WHAT YOU NEED TO DO:
Extract the complete listing and output it unchanged.

DATA EXTRACT:
------------------------------------------------------------------------
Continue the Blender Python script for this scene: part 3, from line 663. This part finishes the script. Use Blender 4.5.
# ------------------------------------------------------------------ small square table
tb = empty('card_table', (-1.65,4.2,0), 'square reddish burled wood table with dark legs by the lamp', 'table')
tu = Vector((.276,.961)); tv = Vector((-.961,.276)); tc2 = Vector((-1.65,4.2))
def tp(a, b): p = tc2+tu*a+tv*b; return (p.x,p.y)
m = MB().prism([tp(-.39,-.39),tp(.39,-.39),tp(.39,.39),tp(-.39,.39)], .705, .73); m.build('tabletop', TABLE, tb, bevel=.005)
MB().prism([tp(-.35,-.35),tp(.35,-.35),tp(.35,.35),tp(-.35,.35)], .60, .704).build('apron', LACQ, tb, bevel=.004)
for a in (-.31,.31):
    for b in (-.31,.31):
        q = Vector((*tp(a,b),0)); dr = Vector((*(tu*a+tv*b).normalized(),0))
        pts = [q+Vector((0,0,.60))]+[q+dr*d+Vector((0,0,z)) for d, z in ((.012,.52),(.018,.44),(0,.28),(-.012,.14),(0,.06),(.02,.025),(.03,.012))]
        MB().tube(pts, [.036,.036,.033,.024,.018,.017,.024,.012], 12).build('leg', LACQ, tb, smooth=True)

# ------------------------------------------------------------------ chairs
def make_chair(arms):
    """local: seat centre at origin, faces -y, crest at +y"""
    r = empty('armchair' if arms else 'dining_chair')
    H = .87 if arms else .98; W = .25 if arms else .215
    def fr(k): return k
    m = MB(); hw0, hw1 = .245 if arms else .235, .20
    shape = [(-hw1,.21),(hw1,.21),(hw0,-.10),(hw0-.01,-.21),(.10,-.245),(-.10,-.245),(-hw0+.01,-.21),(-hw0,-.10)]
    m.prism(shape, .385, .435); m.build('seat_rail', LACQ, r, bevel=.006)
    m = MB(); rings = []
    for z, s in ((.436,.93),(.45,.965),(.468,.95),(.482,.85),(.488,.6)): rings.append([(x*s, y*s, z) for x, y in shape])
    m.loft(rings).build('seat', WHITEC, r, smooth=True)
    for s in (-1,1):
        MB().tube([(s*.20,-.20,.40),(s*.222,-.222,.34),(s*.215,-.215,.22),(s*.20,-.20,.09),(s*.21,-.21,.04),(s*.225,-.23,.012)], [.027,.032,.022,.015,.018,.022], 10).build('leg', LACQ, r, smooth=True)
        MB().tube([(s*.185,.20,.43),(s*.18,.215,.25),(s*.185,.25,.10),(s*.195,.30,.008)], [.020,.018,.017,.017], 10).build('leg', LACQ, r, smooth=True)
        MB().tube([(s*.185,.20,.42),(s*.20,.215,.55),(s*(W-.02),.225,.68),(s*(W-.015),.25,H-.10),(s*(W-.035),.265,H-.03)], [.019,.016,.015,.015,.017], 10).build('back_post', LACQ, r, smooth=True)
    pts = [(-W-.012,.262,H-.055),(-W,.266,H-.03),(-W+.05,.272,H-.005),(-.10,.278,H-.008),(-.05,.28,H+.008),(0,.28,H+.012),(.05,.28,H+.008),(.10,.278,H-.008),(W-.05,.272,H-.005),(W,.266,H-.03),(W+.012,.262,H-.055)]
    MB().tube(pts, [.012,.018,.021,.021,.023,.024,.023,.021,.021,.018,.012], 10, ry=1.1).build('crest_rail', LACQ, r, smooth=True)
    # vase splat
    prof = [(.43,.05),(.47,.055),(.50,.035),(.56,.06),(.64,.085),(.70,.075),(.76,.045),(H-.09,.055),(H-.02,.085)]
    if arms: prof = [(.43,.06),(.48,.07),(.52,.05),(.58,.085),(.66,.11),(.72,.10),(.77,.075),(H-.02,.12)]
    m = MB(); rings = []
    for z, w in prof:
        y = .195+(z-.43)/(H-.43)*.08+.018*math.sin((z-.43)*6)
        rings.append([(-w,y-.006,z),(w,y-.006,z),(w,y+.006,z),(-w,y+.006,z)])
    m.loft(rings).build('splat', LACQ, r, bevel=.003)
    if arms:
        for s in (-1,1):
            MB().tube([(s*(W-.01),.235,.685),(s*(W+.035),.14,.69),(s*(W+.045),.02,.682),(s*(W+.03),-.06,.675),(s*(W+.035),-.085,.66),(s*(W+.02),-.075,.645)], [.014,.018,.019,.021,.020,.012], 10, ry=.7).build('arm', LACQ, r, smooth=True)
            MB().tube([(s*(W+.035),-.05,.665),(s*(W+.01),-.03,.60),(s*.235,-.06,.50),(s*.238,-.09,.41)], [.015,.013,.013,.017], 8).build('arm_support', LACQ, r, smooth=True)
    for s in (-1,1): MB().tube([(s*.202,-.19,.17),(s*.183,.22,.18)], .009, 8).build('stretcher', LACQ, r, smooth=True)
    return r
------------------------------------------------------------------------
RESPONSE TO THE EXERCISE:
Continue the Blender Python script for this scene: part 3, from line 663. This part finishes the script. Use Blender 4.5.
# ------------------------------------------------------------------ small square table
tb = empty('card_table', (-1.65,4.2,0), 'square reddish burled wood table with dark legs by the lamp', 'table')
tu = Vector((.276,.961)); tv = Vector((-.961,.276)); tc2 = Vector((-1.65,4.2))
def tp(a, b): p = tc2+tu*a+tv*b; return (p.x,p.y)
m = MB().prism([tp(-.39,-.39),tp(.39,-.39),tp(.39,.39),tp(-.39,.39)], .705, .73); m.build('tabletop', TABLE, tb, bevel=.005)
MB().prism([tp(-.35,-.35),tp(.35,-.35),tp(.35,.35),tp(-.35,.35)], .60, .704).build('apron', LACQ, tb, bevel=.004)
for a in (-.31,.31):
    for b in (-.31,.31):
        q = Vector((*tp(a,b),0)); dr = Vector((*(tu*a+tv*b).normalized(),0))
        pts = [q+Vector((0,0,.60))]+[q+dr*d+Vector((0,0,z)) for d, z in ((.012,.52),(.018,.44),(0,.28),(-.012,.14),(0,.06),(.02,.025),(.03,.012))]
        MB().tube(pts, [.036,.036,.033,.024,.018,.017,.024,.012], 12).build('leg', LACQ, tb, smooth=True)

# ------------------------------------------------------------------ chairs
def make_chair(arms):
    """local: seat centre at origin, faces -y, crest at +y"""
    r = empty('armchair' if arms else 'dining_chair')
    H = .87 if arms else .98; W = .25 if arms else .215
    def fr(k): return k
    m = MB(); hw0, hw1 = .245 if arms else .235, .20
    shape = [(-hw1,.21),(hw1,.21),(hw0,-.10),(hw0-.01,-.21),(.10,-.245),(-.10,-.245),(-hw0+.01,-.21),(-hw0,-.10)]
    m.prism(shape, .385, .435); m.build('seat_rail', LACQ, r, bevel=.006)
    m = MB(); rings = []
    for z, s in ((.436,.93),(.45,.965),(.468,.95),(.482,.85),(.488,.6)): rings.append([(x*s, y*s, z) for x, y in shape])
    m.loft(rings).build('seat', WHITEC, r, smooth=True)
    for s in (-1,1):
        MB().tube([(s*.20,-.20,.40),(s*.222,-.222,.34),(s*.215,-.215,.22),(s*.20,-.20,.09),(s*.21,-.21,.04),(s*.225,-.23,.012)], [.027,.032,.022,.015,.018,.022], 10).build('leg', LACQ, r, smooth=True)
        MB().tube([(s*.185,.20,.43),(s*.18,.215,.25),(s*.185,.25,.10),(s*.195,.30,.008)], [.020,.018,.017,.017], 10).build('leg', LACQ, r, smooth=True)
        MB().tube([(s*.185,.20,.42),(s*.20,.215,.55),(s*(W-.02),.225,.68),(s*(W-.015),.25,H-.10),(s*(W-.035),.265,H-.03)], [.019,.016,.015,.015,.017], 10).build('back_post', LACQ, r, smooth=True)
    pts = [(-W-.012,.262,H-.055),(-W,.266,H-.03),(-W+.05,.272,H-.005),(-.10,.278,H-.008),(-.05,.28,H+.008),(0,.28,H+.012),(.05,.28,H+.008),(.10,.278,H-.008),(W-.05,.272,H-.005),(W,.266,H-.03),(W+.012,.262,H-.055)]
    MB().tube(pts, [.012,.018,.021,.021,.023,.024,.023,.021,.021,.018,.012], 10, ry=1.1).build('crest_rail', LACQ, r, smooth=True)
    # vase splat
    prof = [(.43,.05),(.47,.055),(.50,.035),(.56,.06),(.64,.085),(.70,.075),(.76,.045),(H-.09,.055),(H-.02,.085)]
    if arms: prof = [(.43,.06),(.48,.07),(.52,.05),(.58,.085),(.66,.11),(.72,.10),(.77,.075),(H-.02,.12)]
    m = MB(); rings = []
    for z, w in prof:
        y = .195+(z-.43)/(H-.43)*.08+.018*math.sin((z-.43)*6)
        rings.append([(-w,y-.006,z),(w,y-.006,z),(w,y+.006,z),(-w,y+.006,z)])
    m.loft(rings).build('splat', LACQ, r, bevel=.003)
    if arms:
        for s in (-1,1):
            MB().tube([(s*(W-.01),.235,.685),(s*(W+.035),.14,.69),(s*(W+.045),.02,.682),(s*(W+.03),-.06,.675),(s*(W+.035),-.085,.66),(s*(W+.02),-.075,.645)], [.014,.018,.019,.021,.020,.012], 10, ry=.7).build('arm', LACQ, r, smooth=True)
            MB().tube([(s*(W+.035),-.05,.665),(s*(W+.01),-.03,.60),(s*.235,-.06,.50),(s*.238,-.09,.41)], [.015,.013,.013,.017], 8).build('arm_support', LACQ, r, smooth=True)
    for s in (-1,1): MB().tube([(s*.202,-.19,.17),(s*.183,.22,.18)], .009, 8).build('stretcher', LACQ, r, smooth=True)
    return r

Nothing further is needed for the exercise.